TASK TO COMPLETE:
Set all the material down again unchanged, without the pictures.

** Begin **

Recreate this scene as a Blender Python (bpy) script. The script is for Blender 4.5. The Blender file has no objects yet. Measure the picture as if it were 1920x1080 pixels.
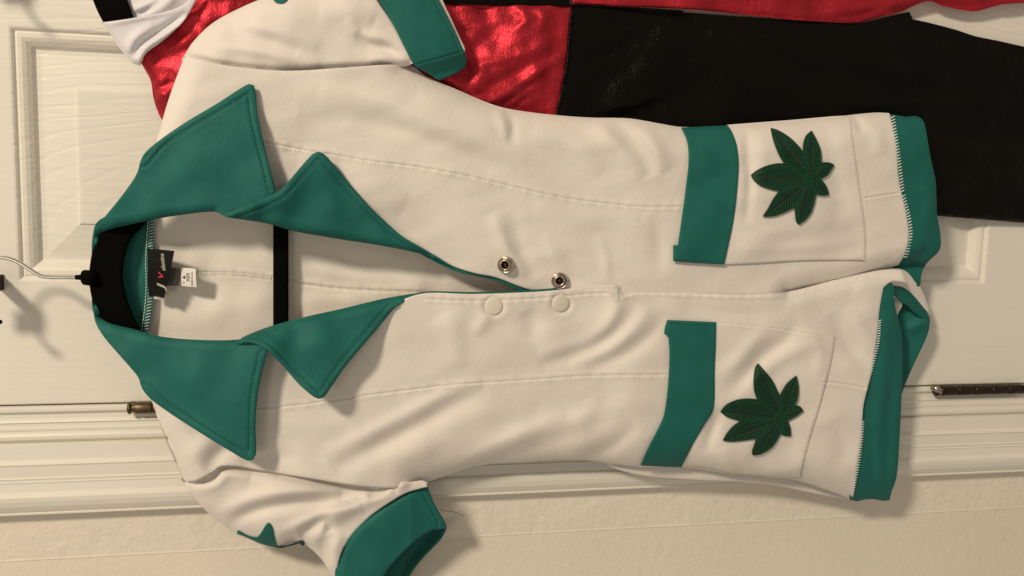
import bpy, math, random
import numpy as np
from mathutils import Vector, Matrix
from mathutils.geometry import delaunay_2d_cdt

C = bpy.context.scene
COL = C.collection
random.seed(7)
rng = np.random.RandomState(7)

# ------------------------------------------------------------------ camera
# The photograph is a phone picture turned on its side: world "up" runs to the left of the frame.
# World: X to the right along the door, Z up, Y into the door (door face is Y = 0).
F = 1707.0                       # focal length in photo pixels (1920 wide), 32 mm on 36 mm
U = 0.0005                       # one photo pixel at the door plane, metres
def _n(v): v = np.array(v, float); return v/np.linalg.norm(v)
UPc = -_n((8390, -18, -F))
RTc = -_n((-378, -14300, -F)); RTc = _n(RTc-UPc*np.dot(RTc, UPc))
FWc = np.cross(UPc, RTc)
RM = np.array([RTc, FWc, UPc])   # camera vector -> world vector
CAMPOS = np.array([0.0, 0.0, 1.5]) - RM @ np.array([0, 0, -1.0])*(F*U)
CAMPOS = CAMPOS + np.array([0, 0, 0])
# put the door plane (Y=0) through the point on the optical axis
cam = bpy.data.cameras.new('camera'); co = bpy.data.objects.new('camera', cam); COL.objects.link(co)
cam.lens = 32; cam.sensor_width = 36; cam.clip_start = 0.02; cam.clip_end = 60
m = Matrix([[*RM[0], CAMPOS[0]], [*RM[1], CAMPOS[1]], [*RM[2], CAMPOS[2]], [0, 0, 0, 1]])
co.matrix_world = m
C.camera = co
C.render.resolution_x = 1024; C.render.resolution_y = 576

def W(x, y, h):
    """measured position (photo px) at height h (px units) in front of the door -> world point"""
    x = np.asarray(x, float); y = np.asarray(y, float); h = np.asarray(h, float)+0*x
    d = np.stack([x-960, -(y-540), -F+0*x], -1) @ RM.T
    t = (-h*U - CAMPOS[1])/d[..., 1]
    return CAMPOS + d*t[..., None]

# ------------------------------------------------------------------ light
w = bpy.data.worlds.new('World'); C.world = w; w.use_nodes = True
bg = w.node_tree.nodes['Background']
bg.inputs[0].default_value = (1.0, 0.875, 0.71, 1); bg.inputs[1].default_value = 0.31
def lamp(name, x, y, h, power, radius, col):
    l = bpy.data.lights.new(name, 'POINT'); l.energy = power; l.shadow_soft_size = radius; l.color = col
    o = bpy.data.objects.new(name, l); COL.objects.link(o)
    fx, fy = W(960, 540, 0), None
    # offset in wall axes: image right = -Z, image down = -X
    o.location = (fx[0]-(y-540)*U, -h*U, fx[2]-(x-960)*U)
    return o
lamp('ceiling_lamp', -3050, -2850, 4150, 318, 0.21, (1.0, 0.852, 0.66))
lamp('fill_lamp', -1500, 1300, 4600, 19, 0.35, (1.0, 0.86, 0.68))  # added weak fill, not a lamp known in the room
C.view_settings.view_transform = 'Standard'; C.view_settings.look = 'None'
C.view_settings.gamma = 1; C.view_settings.exposure = 0
C.render.engine = 'CYCLES'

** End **

SOLUTION TO THE EXERCISE:
Recreate this scene as a Blender Python (bpy) script. The script is for Blender 4.5. The Blender file has no objects yet. Measure the picture as if it were 1920x1080 pixels.
import bpy, math, random
import numpy as np
from mathutils import Vector, Matrix
from mathutils.geometry import delaunay_2d_cdt

C = bpy.context.scene
COL = C.collection
random.seed(7)
rng = np.random.RandomState(7)

# ------------------------------------------------------------------ camera
# The photograph is a phone picture turned on its side: world "up" runs to the left of the frame.
# World: X to the right along the door, Z up, Y into the door (door face is Y = 0).
F = 1707.0                       # focal length in photo pixels (1920 wide), 32 mm on 36 mm
U = 0.0005                       # one photo pixel at the door plane, metres
def _n(v): v = np.array(v, float); return v/np.linalg.norm(v)
UPc = -_n((8390, -18, -F))
RTc = -_n((-378, -14300, -F)); RTc = _n(RTc-UPc*np.dot(RTc, UPc))
FWc = np.cross(UPc, RTc)
RM = np.array([RTc, FWc, UPc])   # camera vector -> world vector
CAMPOS = np.array([0.0, 0.0, 1.5]) - RM @ np.array([0, 0, -1.0])*(F*U)
CAMPOS = CAMPOS + np.array([0, 0, 0])
# put the door plane (Y=0) through the point on the optical axis
cam = bpy.data.cameras.new('camera'); co = bpy.data.objects.new('camera', cam); COL.objects.link(co)
cam.lens = 32; cam.sensor_width = 36; cam.clip_start = 0.02; cam.clip_end = 60
m = Matrix([[*RM[0], CAMPOS[0]], [*RM[1], CAMPOS[1]], [*RM[2], CAMPOS[2]], [0, 0, 0, 1]])
co.matrix_world = m
C.camera = co
C.render.resolution_x = 1024; C.render.resolution_y = 576

def W(x, y, h):
    """measured position (photo px) at height h (px units) in front of the door -> world point"""
    x = np.asarray(x, float); y = np.asarray(y, float); h = np.asarray(h, float)+0*x
    d = np.stack([x-960, -(y-540), -F+0*x], -1) @ RM.T
    t = (-h*U - CAMPOS[1])/d[..., 1]
    return CAMPOS + d*t[..., None]

# ------------------------------------------------------------------ light
w = bpy.data.worlds.new('World'); C.world = w; w.use_nodes = True
bg = w.node_tree.nodes['Background']
bg.inputs[0].default_value = (1.0, 0.875, 0.71, 1); bg.inputs[1].default_value = 0.31
def lamp(name, x, y, h, power, radius, col):
    l = bpy.data.lights.new(name, 'POINT'); l.energy = power; l.shadow_soft_size = radius; l.color = col
    o = bpy.data.objects.new(name, l); COL.objects.link(o)
    fx, fy = W(960, 540, 0), None
    # offset in wall axes: image right = -Z, image down = -X
    o.location = (fx[0]-(y-540)*U, -h*U, fx[2]-(x-960)*U)
    return o
lamp('ceiling_lamp', -3050, -2850, 4150, 318, 0.21, (1.0, 0.852, 0.66))
lamp('fill_lamp', -1500, 1300, 4600, 19, 0.35, (1.0, 0.86, 0.68))  # added weak fill, not a lamp known in the room
C.view_settings.view_transform = 'Standard'; C.view_settings.look = 'None'
C.view_settings.gamma = 1; C.view_settings.exposure = 0
C.render.engine = 'CYCLES'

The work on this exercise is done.